=== Task material ===

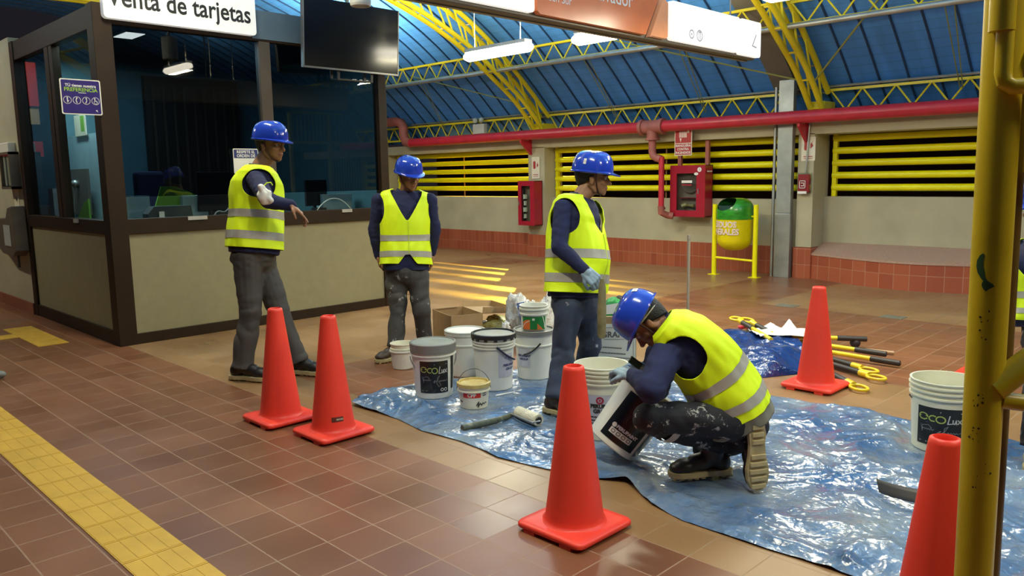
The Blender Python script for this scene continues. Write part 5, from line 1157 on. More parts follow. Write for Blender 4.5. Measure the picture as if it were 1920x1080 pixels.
# ================================================================ PEOPLE
SKIN = mat('brown_skin', (.30, .145, .075), .5, var=.06, spec=.4); LIPS = mat('lip_skin', (.25, .10, .062), .5); HAIRM = mat('black_hair', (.012, .010, .009), .6, bump=.6, bscale=120)
EYEW = mat('eye_white', (.55, .52, .48), .3); IRIS = mat('dark_iris', (.015, .008, .005), .25)
NAVYS = mat('navy_sweater', (.009, .013, .060), .85, var=.12, bump=.12, bscale=150)
def vest_mat():
    m_ = mat('fluorescent_yellow_vest', (.76, .98, .0), .62, var=.04, bump=.08, bscale=220); b = m_.node_tree.nodes['Principled BSDF']
    return m_
VEST = vest_mat(); REFL = mat('grey_reflective_tape', (.42, .40, .35), .42, .1, var=.08, vscale=20)
SPLW = (.45, .45, .44)
TR1 = mat('grey_work_trousers', (.060, .052, .046), .75, var=.12, bump=.15, bscale=60); TR2 = mat('paint_spattered_grey_trousers', (.050, .046, .043), .8, var=.2, splat=(SPLW, 11, .60), bump=.15, bscale=60)
TR3 = mat('worn_blue_jeans', (.030, .042, .075), .8, var=.6, vscale=5, splat=(SPLW, 16, .66), bump=.15, bscale=60); TR4 = mat('paint_spattered_navy_trousers', (.008, .009, .016), .75, var=.2, splat=(SPLW, 17, .57), bump=.15, bscale=60)
HELM = mat('glossy_blue_helmet', (.018, .055, .50), .16, var=.04, coat=.5, spec=.6); STRAP = mat('brown_chin_strap', (.05, .014, .010), .7); CRADLE = mat('grey_cradle', (.16, .16, .145), .6)
BOOT = mat('dark_leather_boot', (.014, .011, .009), .42, var=.2); BOOTB = mat('brown_leather_boot', (.045, .026, .016), .5, var=.2); SOLE = mat('cream_rubber_sole', (.42, .34, .17), .65, var=.12, vscale=20)
GLOVE = mat('pale_blue_glove', (.26, .36, .44), .6, var=.06, bump=.1, bscale=90)
def remeshed(mb, vox, sm=3, adapt=0):
    me = bpy.data.meshes.new('tmp'); me.from_pydata([tuple(q) for q in mb.v], [], mb.f)
    bm = bmesh.new(); bm.from_mesh(me); bmesh.ops.remove_doubles(bm, verts=bm.verts, dist=1e-6); bmesh.ops.recalc_face_normals(bm, faces=bm.faces); bm.to_mesh(me); bm.free()
    o = bpy.data.objects.new('tmp', me); COL.objects.link(o)
    md = o.modifiers.new('r', 'REMESH'); md.mode = 'VOXEL'; md.voxel_size = vox; md.adaptivity = adapt
    if sm: s_ = o.modifiers.new('s', 'SMOOTH'); s_.factor = .5; s_.iterations = sm
    bpy.context.view_layer.update()
    dg = bpy.context.evaluated_depsgraph_get(); ev = o.evaluated_get(dg); out = bpy.data.meshes.new_from_object(ev)
    bpy.data.objects.remove(o); bpy.data.meshes.remove(me)
    return out
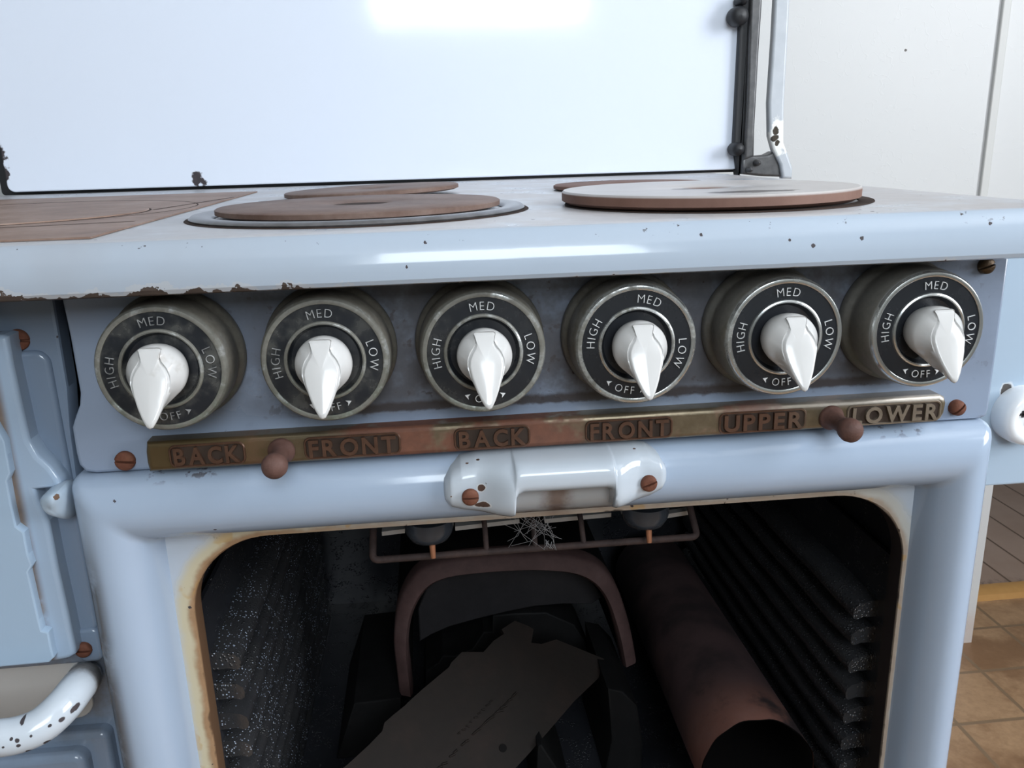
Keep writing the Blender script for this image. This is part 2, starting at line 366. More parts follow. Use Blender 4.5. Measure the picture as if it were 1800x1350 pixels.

===

Are you able to set down all the lines above exactly, without any pictures?

The Blender Python script for this scene continues. Write part 5, from line 1157 on. More parts follow. Write for Blender 4.5. Measure the picture as if it were 1920x1080 pixels.
# ================================================================ PEOPLE
SKIN = mat('brown_skin', (.30, .145, .075), .5, var=.06, spec=.4); LIPS = mat('lip_skin', (.25, .10, .062), .5); HAIRM = mat('black_hair', (.012, .010, .009), .6, bump=.6, bscale=120)
EYEW = mat('eye_white', (.55, .52, .48), .3); IRIS = mat('dark_iris', (.015, .008, .005), .25)
NAVYS = mat('navy_sweater', (.009, .013, .060), .85, var=.12, bump=.12, bscale=150)
def vest_mat():
    m_ = mat('fluorescent_yellow_vest', (.76, .98, .0), .62, var=.04, bump=.08, bscale=220); b = m_.node_tree.nodes['Principled BSDF']
    return m_
VEST = vest_mat(); REFL = mat('grey_reflective_tape', (.42, .40, .35), .42, .1, var=.08, vscale=20)
SPLW = (.45, .45, .44)
TR1 = mat('grey_work_trousers', (.060, .052, .046), .75, var=.12, bump=.15, bscale=60); TR2 = mat('paint_spattered_grey_trousers', (.050, .046, .043), .8, var=.2, splat=(SPLW, 11, .60), bump=.15, bscale=60)
TR3 = mat('worn_blue_jeans', (.030, .042, .075), .8, var=.6, vscale=5, splat=(SPLW, 16, .66), bump=.15, bscale=60); TR4 = mat('paint_spattered_navy_trousers', (.008, .009, .016), .75, var=.2, splat=(SPLW, 17, .57), bump=.15, bscale=60)
HELM = mat('glossy_blue_helmet', (.018, .055, .50), .16, var=.04, coat=.5, spec=.6); STRAP = mat('brown_chin_strap', (.05, .014, .010), .7); CRADLE = mat('grey_cradle', (.16, .16, .145), .6)
BOOT = mat('dark_leather_boot', (.014, .011, .009), .42, var=.2); BOOTB = mat('brown_leather_boot', (.045, .026, .016), .5, var=.2); SOLE = mat('cream_rubber_sole', (.42, .34, .17), .65, var=.12, vscale=20)
GLOVE = mat('pale_blue_glove', (.26, .36, .44), .6, var=.06, bump=.1, bscale=90)
def remeshed(mb, vox, sm=3, adapt=0):
    me = bpy.data.meshes.new('tmp'); me.from_pydata([tuple(q) for q in mb.v], [], mb.f)
    bm = bmesh.new(); bm.from_mesh(me); bmesh.ops.remove_doubles(bm, verts=bm.verts, dist=1e-6); bmesh.ops.recalc_face_normals(bm, faces=bm.faces); bm.to_mesh(me); bm.free()
    o = bpy.data.objects.new('tmp', me); COL.objects.link(o)
    md = o.modifiers.new('r', 'REMESH'); md.mode = 'VOXEL'; md.voxel_size = vox; md.adaptivity = adapt
    if sm: s_ = o.modifiers.new('s', 'SMOOTH'); s_.factor = .5; s_.iterations = sm
    bpy.context.view_layer.update()
    dg = bpy.context.evaluated_depsgraph_get(); ev = o.evaluated_get(dg); out = bpy.data.meshes.new_from_object(ev)
    bpy.data.objects.remove(o); bpy.data.meshes.remove(me)
    return out
Keep writing the Blender script for this image. This is part 2, starting at line 366. More parts follow. Use Blender 4.5. Measure the picture as if it were 1800x1350 pixels.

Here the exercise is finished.